Doesn’t seem too difficult.
The government does not determine the fiscal balance. That is determined by the non-government sector. A quote from “heteconomist”:
“Broadly speaking, in MMT it is usually argued that once the government has formulated its fiscal policy settings, the behavior of non-government (which includes both the domestic private sector and the external sector) will determine the ultimate size of the government deficit (or surplus) through its behavior. In particular, tax revenues will rise and fall endogenously with oscillations in non-government activity. It is further held that if the government’s fiscal settings are not consistent with non-government achieving its intended net saving position at full employment, there will be either unemployment or inflation. Fundamental to this position is that there is no mechanism in a market economy capable of automatically generating full employment, and so in such cases it is up to government to adjust its fiscal settings to provide a better fit with non-government behavior.”
source: http://heteconomist.com/sectoral-balances-and-keynesian-causation/
re: velocity of money
The problem with the MV=PQ equation is that it doesn’t take into account non-GDP transactions. GDP transactions are a subset of all transactions. Rewriting the equation in terms of velocity, we have:
V = (PQ)/M
or V = GDP/M
Because of the unusually low interest rates, money is increasingly being borrowed for financial transactions, like share buybacks for example. Since M increases without a corresponding increase in GDP, then V falls as it must by arithmetical necessity.
The decline in velocity is simply telling us that there has been an increase in financial engineering in the economy.
“V is just GDP divided by money supply. ”
Precisely . Its calculated with respect to 2 other things that you can measure individually. Its a ratio, its never measured in and of itself. You never measure V itself, you conclude that it ‘must have’ risen or fallen, because you’ve already made the assumption of the relationship between all the other factors. You ‘know’ that MV=PQ so V must always move the way you assume it does to make your formula work. Its circular reasoning.
Jim,
Another VERY important feature of QE which does not exist in MMT is that QE money printing is sterilised. By this, I mean that the central bank pays interest on those reserves and mops up excess money/money supply in the system.

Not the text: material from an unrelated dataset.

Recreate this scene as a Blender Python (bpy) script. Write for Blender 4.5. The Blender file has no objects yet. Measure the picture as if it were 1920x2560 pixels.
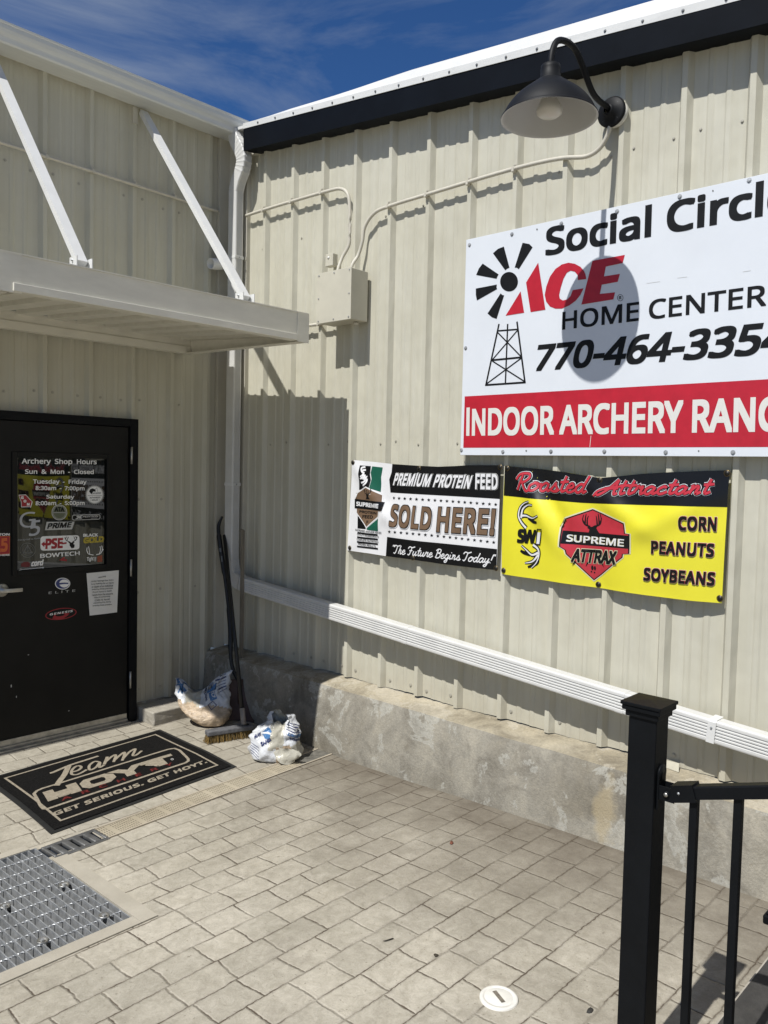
import bpy, bmesh, math, random
from mathutils import Vector, Matrix, noise
from mathutils.bvhtree import BVHTree
random.seed(7)
R = math.radians
SC = bpy.context.scene
COL = SC.collection
# ------------------------------------------------------------------ camera
F, YAW, PITCH, ROLL = 2018.14, 0.74928, -0.0523955, 0.0224451
CAM = Vector((-3.67985, -5.07483, 1.79293))
W0, H0 = 1920.0, 2560.0
_f = Vector((math.cos(PITCH)*math.cos(YAW), math.cos(PITCH)*math.sin(YAW), math.sin(PITCH)))
_r0 = Vector((math.sin(YAW), -math.cos(YAW), 0)); _u0 = _r0.cross(_f)
_r = math.cos(ROLL)*_r0 + math.sin(ROLL)*_u0
_u = -math.sin(ROLL)*_r0 + math.cos(ROLL)*_u0
cd = bpy.data.cameras.new('camera'); cam = bpy.data.objects.new('camera', cd); COL.objects.link(cam)
cd.sensor_fit = 'HORIZONTAL'; cd.sensor_width = 36; cd.lens = F/W0*36; cd.clip_end = 2000; cd.clip_start = .05
cam.matrix_world = Matrix(((_r.x, _u.x, -_f.x, CAM.x), (_r.y, _u.y, -_f.y, CAM.y), (_r.z, _u.z, -_f.z, CAM.z), (0, 0, 0, 1)))
SC.camera = cam
# ------------------------------------------------------------------ light
KS, DY = 1.45, 0.035                       # sun: fall per metre of travel along +x, drift in y
SUN_DIR = Vector((1, DY, -KS)).normalized()
ELEV = math.asin(-SUN_DIR.z)
sd = bpy.data.lights.new('sun', 'SUN'); so = bpy.data.objects.new('sun', sd); COL.objects.link(so)
sd.energy = 5.0; sd.angle = R(.53); sd.color = (1, .955, .88)
sd.color = (1, .98, .94); so.rotation_euler = SUN_DIR.to_track_quat('-Z', 'Y').to_euler(); so.location = (-8, 0, 12)
wd = bpy.data.worlds.new('World'); SC.world = wd; wd.use_nodes = True
nt = wd.node_tree; nt.nodes.clear()
def N(nt, t, **k):
    n = nt.nodes.new(t)
    for a, b in k.items():
        if hasattr(n, a): setattr(n, a, b)
        else: n.inputs[a].default_value = b
    return n
sky = N(nt, 'ShaderNodeTexSky', sky_type='NISHITA', sun_disc=False, sun_elevation=ELEV, sun_rotation=math.atan2(-SUN_DIR.x, -SUN_DIR.y),
        altitude=300, air_density=1.0, dust_density=.15, ozone_density=4.0)
tint = N(nt, 'ShaderNodeMix', data_type='RGBA', blend_type='MULTIPLY'); tint.inputs[0].default_value = 1
tint.inputs[7].default_value = (.52, .90, 1.36, 1)
nt.links.new(sky.outputs[0], tint.inputs[6])
tc = N(nt, 'ShaderNodeTexCoord'); mp = N(nt, 'ShaderNodeMapping'); mp.inputs['Scale'].default_value = (2.2, 1.2, 6.0); mp.inputs['Rotation'].default_value = (0, .35, .5)
nz = N(nt, 'ShaderNodeTexNoise', Scale=1.35, Detail=9, Roughness=.6, Distortion=1.1)
cr = N(nt, 'ShaderNodeValToRGB'); cr.color_ramp.elements[0].position = .47; cr.color_ramp.elements[1].position = .80
cr.color_ramp.elements[1].color = (.75, .75, .75, 1)
mx = N(nt, 'ShaderNodeMix', data_type='RGBA'); mx.inputs[7].default_value = (4.6, 5.5, 7.2, 1)
bg = N(nt, 'ShaderNodeBackground', Strength=.057); wo = N(nt, 'ShaderNodeOutputWorld')
L = nt.links.new
dt = N(nt, 'ShaderNodeVectorMath', operation='DOT_PRODUCT'); dt.inputs[1].default_value = (-.05, -.95, .3)
mk = N(nt, 'ShaderNodeMapRange'); mk.inputs[1].default_value = .15; mk.inputs[2].default_value = .95; mk.inputs[3].default_value = 0; mk.inputs[4].default_value = .38
m2 = N(nt, 'ShaderNodeMix', data_type='RGBA'); m2.inputs[7].default_value = (7.4, 6.9, 5.6, 1)   # unseen warm cloud bank, added behind the viewer as fill light for the walls
L(tc.outputs['Generated'], mp.inputs[0]); L(mp.outputs[0], nz.inputs['Vector']); L(nz.outputs[0], cr.inputs[0])
L(tc.outputs['Generated'], dt.inputs[0]); L(dt.outputs['Value'], mk.inputs[0]); L(cr.outputs[0], mx.inputs[0]); L(tint.outputs[2], mx.inputs[6]); L(mk.outputs[0], m2.inputs[0]); L(mx.outputs[2], m2.inputs[6]); L(m2.outputs[2], bg.inputs[0]); L(bg.outputs[0], wo.inputs[0])
SC.view_settings.view_transform = 'Standard'; SC.view_settings.look = 'None'; SC.view_settings.gamma = 1
SC.view_settings.use_curve_mapping = False; SC.view_settings.exposure = .05
SC.render.engine = 'CYCLES'
SC.cycles.max_bounces = 8

# ------------------------------------------------------------------ pixel -> point (survey of the photograph)
def ray(x, y): return _f + (x-W0/2)/F*_r - (y-H0/2)/F*_u
def onX(x, y, X): d = ray(x, y); return CAM + d*((X-CAM.x)/d.x)
def onY(x, y, Y): d = ray(x, y); return CAM + d*((Y-CAM.y)/d.y)
def onZ(x, y, Z): d = ray(x, y); return CAM + d*((Z-CAM.z)/d.z)
GPT = [(60, 0), (0, 0), (-.9, 0), (-1.3, -.016), (-1.7, -.014), (-2.1, -.004), (-2.7, .024), (-3.4, .04), (-4.05, .05), (-6, .07), (-60, .3)]
def gz(y):
    for (a, za), (b, zb) in zip(GPT, GPT[1:]):
        if b <= y <= a: return za + (zb-za)*(a-y)/(a-b)
    return 0
def onG(x, y):
    z = 0
    for _ in range(5): p = onZ(x, y, z); z = gz(p.y)
    return p

# ------------------------------------------------------------------ materials
MATS = {}
def mat(name, col, rough=.5, metal=0., spec=.5, var=0., vscale=6., bump=0., bscale=40., stretch=None, col2=None, v2=(.45, .65), coat=0, ior=None, trans=0):
    if name in MATS: return MATS[name]
    m = bpy.data.materials.new(name); m.use_nodes = True; t = m.node_tree; b = t.nodes['Principled BSDF']
    b.inputs['Roughness'].default_value = rough; b.inputs['Metallic'].default_value = metal
    b.inputs['Specular IOR Level'].default_value = spec; b.inputs['Coat Weight'].default_value = coat
    if ior: b.inputs['IOR'].default_value = ior
    if trans: b.inputs['Transmission Weight'].default_value = trans
    b.inputs['Base Color'].default_value = (*col, 1)
    tcn = N(t, 'ShaderNodeTexCoord'); mpn = N(t, 'ShaderNodeMapping')
    if stretch: mpn.inputs['Scale'].default_value = stretch
    t.links.new(tcn.outputs['Object'], mpn.inputs[0])
    if var or col2:
        n = N(t, 'ShaderNodeTexNoise', Scale=vscale, Detail=6, Roughness=.62); t.links.new(mpn.outputs[0], n.inputs['Vector'])
        r = N(t, 'ShaderNodeValToRGB'); e = r.color_ramp.elements
        e[0].position, e[1].position = (.3, .7) if not col2 else v2
        c2 = col2 or tuple(min(1, c*(1+var)) for c in col); c1 = col if col2 else tuple(c*(1-var) for c in col)
        e[0].color = (*c1, 1); e[1].color = (*c2, 1)
        t.links.new(n.outputs[0], r.inputs[0]); t.links.new(r.outputs[0], b.inputs['Base Color'])
    if bump:
        n2 = N(t, 'ShaderNodeTexNoise', Scale=bscale, Detail=5, Roughness=.6); t.links.new(mpn.outputs[0], n2.inputs['Vector'])
        bp = N(t, 'ShaderNodeBump', Strength=bump, Distance=.01); t.links.new(n2.outputs[0], bp.inputs['Height']); t.links.new(bp.outputs[0], b.inputs['Normal'])
    MATS[name] = m; return m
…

The act of doing this brings any excess inflationary pressure down back towards NAIRU. Which is one of the reasons we haven’t seen inflation spikes thanks to QE.
MMT just prints money, which no realistic mechanism to control it and the money supply on a daily basis – unless you count taxes. Which won’t control the short term money supply at all, unlike interest rates/paying interest on reserves.
Ask yourself this: Would you employ Richard Murphy, even if it was to shovel shit?
I think he’s already demonstrated his proficiency at shoveling shit.
“The problem is that the West (and Japan) has been printing money for ages (decades in Japan’s case)”
I was watching a pre-WW2 Japanese film* recently, and the female lead mentioned “this dress… cost 52 Yen”. !!!!
That’s something like 30p today.
*A bit of Googling reminds me it was: Sisters of the Gion, 1936.
“Velocity is distance moved divided by time taken”
Precisely . Its calculated with respect to 2 other things that you can measure individually. Its a ratio, its never measured in and of itself. You never measure V itself, you conclude that it ‘must have’ risen or fallen, because you’ve already made the assumption of the relationship between all the other factors. You ‘know’ that V=s/t so V must always move the way you assume it does to make your formula work. It’s circular reasoning.
Can you see how silly this sounds, Jim?